Peygamberimiz (sav) de "Müslüman, Müslüman'ın kardeşidir, ona zulmetmez", Sizden biriniz kendisi için sevip arzuladığı şeyi, mümin kardeşi için de sevip arzulamadıkça (gerçek anlamda) iman etmiş olamaz" buyurmuştur.
Bizler de Allah ve Peygamberin bu emir ve tavsiyelerine uyarak birbirimizi sevelim. Rabbimizi, Peygamberimizi ve O'nun ehli beytini ve ashabını da sevelim. Bu sevgi, Müslümanların ortak heyecanıdır.
Hicri 61 yılında vuku bulan Kerbela faciasından sonra Müslümanlar arasına tefrika daha da belirgin olmuş, o günden bu güne müslümanlar iç sıkıntılardan kurtulamamışlardır.

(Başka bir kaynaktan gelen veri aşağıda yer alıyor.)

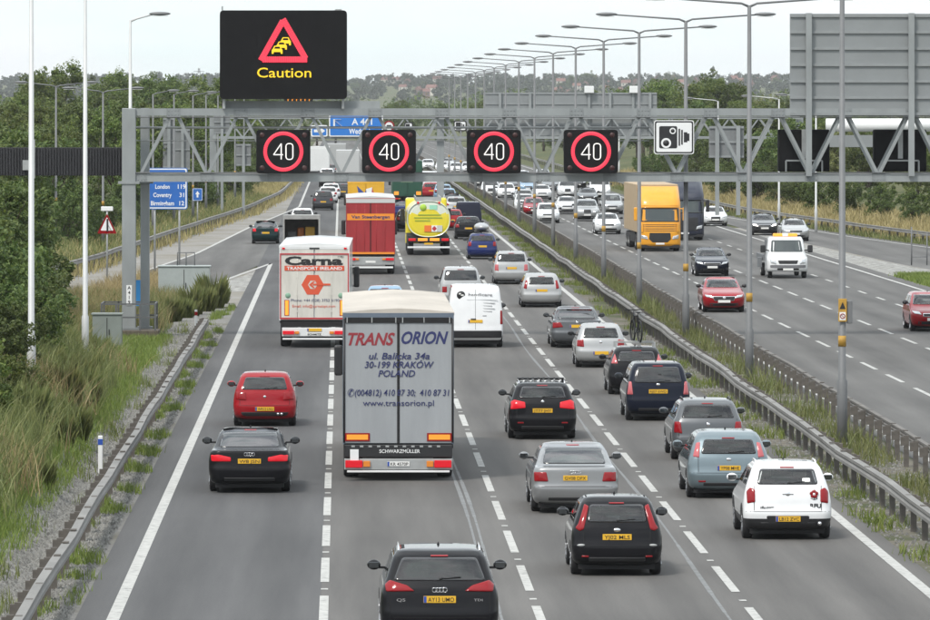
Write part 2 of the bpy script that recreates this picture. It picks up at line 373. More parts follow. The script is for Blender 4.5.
def plate(root, bvh, txt, z, side='rear', yellow=True, w=.52, h=.11, x=0., strip=True, y=None, legible=True):
    p = cast(bvh, x, z, side) if bvh else Vector((x, y, z)); s = -1 if side == 'rear' else 1; yy = p.y + s * .006
    o = MB().box(x - w / 2, x + w / 2, min(yy, yy + s * .012), max(yy, yy + s * .012), z - h / 2, z + h / 2, 0, .003)
    if strip:
        xs = x - w / 2 + .004 if side == 'rear' else x + w / 2 - .049
        o.box(xs, xs + .045, min(yy + s * .0125, yy + s * .0145), max(yy + s * .0125, yy + s * .0145), z - h / 2 + .004, z + h / 2 - .004, 1)
    o = o.build('number_plate', [M_YPLATE if yellow else M_WPLATE, M_BLUE], root)
    if txt and legible: text(txt, h * .66, x + (.022 if strip else 0) * (1 if side == 'rear' else -1), yy + s * .0145, z, M_INK, o, side, width=w * (.80 if strip else .88), bold=.004, depth=.002)
    return o

def rects(x0, x1, z0, z1): return [(x0, z0), (x1, z0), (x1, z1), (x0, z1)]
def car(label, loc, col, kind='hatch', W_=1.75, L_=4.2, H_=None, rz=0., facing=False, lights=None, lmat=None, plate_z=.70, ptxt=None, win=None, wglass=None,
        group='vehicles driving away on the near carriageway', clad=None, rails=None, reflect=None, extra=None, far=False, name='car', cat='car', wr=.31, ro=None, strip=True, roofmat=None,
        grille=None, hl=None, hlmat=None, badge=None, wiper=True, brake=True, aerial=True, seats=M_SEAT, front_lo=True, white_plate=True, wide=.52):
    rows0 = PROF[kind]; H0 = PH[kind]; H_ = H_ or H0; k = H_ / H0
    rows = [(z * (1 + (k - 1) * min(1, max(0, (z - .6) / .5))), a, b, h) for z, a, b, h in rows0]
    ro = ro if ro is not None else (.95 if kind in ('saloon', 'estate') else .72); fo = .88
    hw = W_ / 2; v, f, fr, ff, fh = loft(rows, L_, W_, H_, .22 if kind != 'van' else .10, .42)
    me = bpy.data.meshes.new('body'); me.from_pydata(v, [], f)
    bvh = BVHTree.FromPolygons([Vector(q) for q in v], f)
    if facing:                                     # loc is the ground under the front bumper
        root = thing(name, label, cat, loc, rz + math.pi, group); off = L_
    else: root = thing(name, label, cat, loc, rz, group); off = ro      # loc is the ground under the rear axle
    zb = rows[-4][0] - .02 if kind in ('hatch', 'estate', 'mpv', 'suv') else (rows[-4][0] - .075 if kind == 'saloon' else 1.32)
    zt = H_ - (.125 if kind != 'saloon' else .105)
    if kind == 'van': zb, zt = 1.36, 1.98
    # windows: (side, outline, glass)
    if win is None: win = (zb + .02, zt, fh(zb) - .13, fh(zt) - .06) if kind != 'saloon' else (zb + .01, H_ - .07, fh(zb) - .14, fh(H_ - .08) - .05)
    wins = []
    if not (kind == 'van'):
        wins.append(('rear', 'rear_window', [(-win[2], win[0]), (win[2], win[0]), (win[3], win[1]), (-win[3], win[1])], M_SKYGL if kind == 'saloon' else (wglass or M_GLASS)))
    zc = rows[-4][0] - .03 if kind != 'van' else 1.34
    if kind == 'saloon': zc = rows[-5][0] + .02
    zt2 = H_ - .085 if kind != 'van' else 2.02
    wins.append(('front', 'windscreen', [(-fh(zc) + .10, zc), (fh(zc) - .10, zc), (fh(zt2) - .045, zt2), (-fh(zt2) + .045, zt2)], M_GLASS))
    zsb, zst = (zb + .01, H_ - .12) if kind != 'van' else (1.32, 1.92)
    if kind == 'saloon': zsb = rows[-4][0] + .02
    a0, a1 = fr(zsb) + (.42 if kind == 'saloon' else .34), fr(zst) + .22; b0, b1 = L_ - ff(zsb) - .42, L_ - ff(zst) - .36
    if kind == 'van': a0 = a1 = L_ - 2.75
    ym = (a0 + b0) / 2
    for s in ('right', 'left'):
        wins.append((s, 'side_window', [(a0, zsb), (ym - .05, zsb), (ym - .05, zst), (a1, zst)], wglass or M_GLASS) if kind != 'van' else (s, 'side_window', [(ym + .05, zsb), (b0, zsb), (b1, zst), (ym + .05, zst)], M_GLASS))
        if kind != 'van': wins.append((s, 'side_window', [(ym + .05, zsb), (b0, zsb), (b1, zst), (ym + .05, zst)], M_GLASS))
    bm = bmesh.new(); bm.from_mesh(me); bm.normal_update(); bmesh.ops.recalc_face_normals(bm, faces=bm.faces[:]); kill = []
    shr = []
    for s, _, p, _ in wins:
        c = (sum(q[0] for q in p) / 4, sum(q[1] for q in p) / 4); shr.append((DIRS[s][1], s, [(c[0] + (q[0] - c[0]) * .95, c[1] + (q[1] - c[1]) * .90) for q in p]))
    zmin = min(zb, zc, zsb) - .1
    for q in bm.faces:
        q.smooth = True; c = q.calc_center_median()
        if clad and c.z < clad: q.material_index = 1
        if c.z < rows[0][0] + .01: q.material_index = 1
        if roofmat and c.z > rows[-1][0] - .02: q.material_index = 2
        if c.z < zmin: continue
        for d, s, p in shr:
            if q.normal.dot(d) < -.12 and inpoly((c.x, c.z) if s in ('rear', 'front') else (c.y, c.z), p): kill.append(q); break
    bmesh.ops.delete(bm, geom=kill, context='FACES')
    T = Matrix.Translation((0, -off, 0)); bm.to_mesh(me); bm.free()
    body = link('body', me, root, [col, M_BLACK, roofmat or col])
    for s, nm, p, g in wins: patch(nm, bvh, p, s, [M_FRIT, g], root, off=.004, frame=.03 if s in ('rear', 'front') else .022, rnd=.06)
    # underside, arches, wheels
    u = MB().box(-hw * .84, hw * .84, .22, L_ - .75, .125, .34); u.build('underbody', M_UNDER, root)  # plain box hung low and near black to deepen the shade under the car
    yA, yB = ro, L_ - fo
    for s in ('left', 'right'):
        for yw in (yA, yB):
            pl = [(yw + (wr + .05) * math.cos(t), max(rows[0][0] + .015, wr + (wr + .05) * math.sin(t))) for t in [math.radians(-20 + 220 * i / 16) for i in range(17)]]
            patch('wheel_arch', bvh, pl, s, M_UNDER, root, off=.004, rnd=.005)
    wheels(root, hw + .005, yA, yB, wr, .205)
    # mirrors
    zm = zb + .06; ymir = L_ - ff(zb + .05) - .50
    for s in (-1, 1):
        m_ = MB().ball((s * (hw + .09), ymir, zm), (.115, .085, .085), 12, 0).bar((s * (fh(zm) - .05), ymir + .03, zm - .05), (s * (hw + .04), ymir, zm - .04), .06, .04, 1)
        m_.box(s * (hw + .09) - .085, s * (hw + .09) + .085, ymir - .088, ymir - .070, zm - .05, zm + .05, 2, .006)
        m_.build('wing_mirror', [M_BLACK if far else col, M_BLACK, M_MIRR], root)
    # seats
    if kind != 'van':
        q = MB(); yr_ = L_ - ff(zb) - 1.15; zs_ = zb - .02
        for s in (-1, 1):
            q.box(s * .36 - .24, s * .36 + .24, yr_ - .10, yr_ + .05, .35, zs_ + .06, 0, .05).box(s * .36 - .13, s * .36 + .13, yr_ - .12, yr_ - .02, zs_ + .10, zs_ + .27, 0, .04)
            q.box(s * .36 - .025, s * .36 + .025, yr_ - .08, yr_ - .05, zs_, zs_ + .12, 0)
        yb_ = yr_ - .92
        if yb_ > fr(zb) + .25:
            q.box(-hw * .74, hw * .74, yb_ - .12, yb_, .35, zs_ - .02, 0, .05)
            for s in (-1, 1): q.box(s * .36 - .12, s * .36 + .12, yb_ - .12, yb_ - .03, zs_, zs_ + .12, 0, .03)
        q.box(-hw * .8, hw * .8, fr(zb) + .25, max(fr(zb) + .45, yb_), zs_ - .16, zs_ - .12, 1)
        q.box(-hw * .82, hw * .82, L_ - ff(zb) - .62, L_ - ff(zb) - .25, .5, zs_ - .03, 1, .05); q.box(-hw * .84, hw * .84, .35, L_ - .9, .36, .40, 1)
        q.build('seats', [seats, M_SEAT], root)
    lm = lmat or M_RED
    if not facing:
        for pl in ([rects(.60, .80, .70, .95)] if lights is None else lights):
            for s in (1, -1):
                mt = lm
                if isinstance(pl, tuple): pts, mt = pl
                else: pts = pl
                pts = [(s * min(x, fh(z) - .012), z) for x, z in pts]
                patch('tail_light', bvh, pts if s > 0 else pts[::-1], 'rear', mt, root, off=.010, rnd=.025, dome=.012)
        if not far and kind != 'saloon':
            for s in (1, -1):
                xs = min(win[2] + .06, fh(.75) - .10); patch('tailgate_seam', bvh, [(s * xs - .006, .60), (s * xs + .006, .60), (s * xs + .006, win[0] - .02), (s * xs - .006, win[0] - .02)], 'rear', M_UNDER, root, off=.0012, rnd=.002)
        elif not far: patch('boot_seam', bvh, rects(-.66, .66, .60, .607), 'rear', M_UNDER, root, off=.0012, rnd=.002)
        if reflect:
            for s in (1, -1): patch('reflector', bvh, [(s * x, z) for x, z in rects(*reflect)], 'rear', M_RED, root, off=.006, rnd=.01)
        plate(root, bvh, ptxt, plate_z, 'rear', True, strip=strip, w=wide, legible=not far)
        if not far:
            # tailgate shut line, bumper line
            zz = plate_z - .10 if plate_z > .6 else .60
            patch('bumper_seam', bvh, rects(-fh(.6) + .05, fh(.6) - .05, .575, .585), 'rear', M_UNDER, root, off=.0015, rnd=.002)
            patch('lower_valance', bvh, rects(-hw * .62, hw * .62, .285, .36), 'rear', M_BLACK, root, off=.004, rnd=.02)
        if wiper and kind != 'saloon':
            a = cast(bvh, .02, win[0] + .035, 'rear'); b = cast(bvh, .34, win[0] + .06, 'rear')
            MB().tube([a - Vector((0, .02, 0)), b - Vector((0, .022, 0))], .010, 6).ball(a - Vector((0, .02, 0)), (.03, .02, .025), 8).build('wiper', M_BLACK, root)
        if brake:
            zz = win[1] + (.015 if kind != 'saloon' else .012); patch('high_brake_light', bvh, rects(-.14, .14, zz, zz + .025), 'rear', M_RED, root, off=.012, rnd=.006)
        if badge:
            p = cast(bvh, 0, badge[0], 'rear'); q = MB(); nrg = badge[1]
            if nrg == 4:
                for i in range(4):
                    cx = (i - 1.5) * .055; ring = [(cx + .037 * math.cos(t), p.y - .012, p.z + .037 * math.sin(t)) for t in [2 * math.pi * j / 14 for j in range(15)]]; q.tube(ring, .006, 5)
            else: q.ball((0, p.y - .004, p.z), (badge[2] if len(badge) > 2 else .05, .012, .035 if len(badge) > 2 else .05), 12)
            q.build('badge', M_CHROME, root)
    else:
        hl_ = hl or [(.46, .64), (.72, .66), (.80, .78), (.55, .74)]
        for s in (1, -1): patch('headlight', bvh, [(s * min(x, fh(z) - .02), z) for x, z in hl_][::s], 'front', hlmat or M_CLEAR, root, off=.008, rnd=.03, dome=.015)
        g = grille or rects(-.42, .42, .58, .72); patch('grille', bvh, g, 'front', [M_CHROME, M_BLACK], root, off=.006, frame=.02, rnd=.03)
        if front_lo: patch('air_intake', bvh, rects(-.60, .60, .28, .40), 'front', M_BLACK, root, off=.006, rnd=.03)
        plate(root, bvh, ptxt, .48, 'front', False, strip=False, legible=not far)
        if badge: q = MB().ball((0, cast(bvh, 0, badge[0], 'front').y, badge[0]), (badge[1], .015, badge[1]), 12).build('badge', M_CHROME, root)
    if aerial:
        p = cast(bvh, 0, L_ * .34 if kind != 'saloon' else L_ * .42, 'top')
        MB().tube([p - Vector((0, 0, .02)), p + Vector((0, -.03, .05))], [.03, .006], 8).build('aerial', M_BLACK, root)
    if rails:
        xr = fh(rows[-1][0]) - .03
        for s in (-1, 1):
            q = MB()
            pts = [cast(bvh, s * xr, y, 'top') for y in np.linspace(fr(rows[-1][0]) + .18, L_ - ff(rows[-1][0]) - .25, 7)]
            pts = [p + Vector((0, 0, .045 if 0 < i < 6 else 0)) for i, p in enumerate(pts)]; q.tube(pts, .018, 8)
            q.build('roof_rail', rails, root)
    if extra: extra(root, bvh, dict(L=L_, W=W_, H=H_, fr=fr, ff=ff, fh=fh, rows=rows))
    for c in root.children: c.location = (c.location.x, c.location.y - off, c.location.z)
    return root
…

Ama hiçbir zaman unutmayalım ki, Kerbela'da şehit edilen Hz. Hüseyin ve ehli beyt'in acısını sünni veya alevi ayırımı olmadan bütün Müslümanlar en derin şekilde hmişlerdir.
Maalesef Kerbela faciasından dersler çıkaramadık. Bu facianın üzerinden 1400 yıl geçtiği halde islam coğrafyasının her tarafı Kerbela, her günü facialarla geçmektedir.
Bugün bizlere düşen temel görev, geçmişten ders alarak, yeni Kerbelaların önüne geçmek, Hz. Peygamber (sav)'i, sahabe-i kiramı, ehli beytini sevmek ve onların kutlu yolunda bir araya gelebilmek, müslüman kardeşinin acısını içinden hmektir.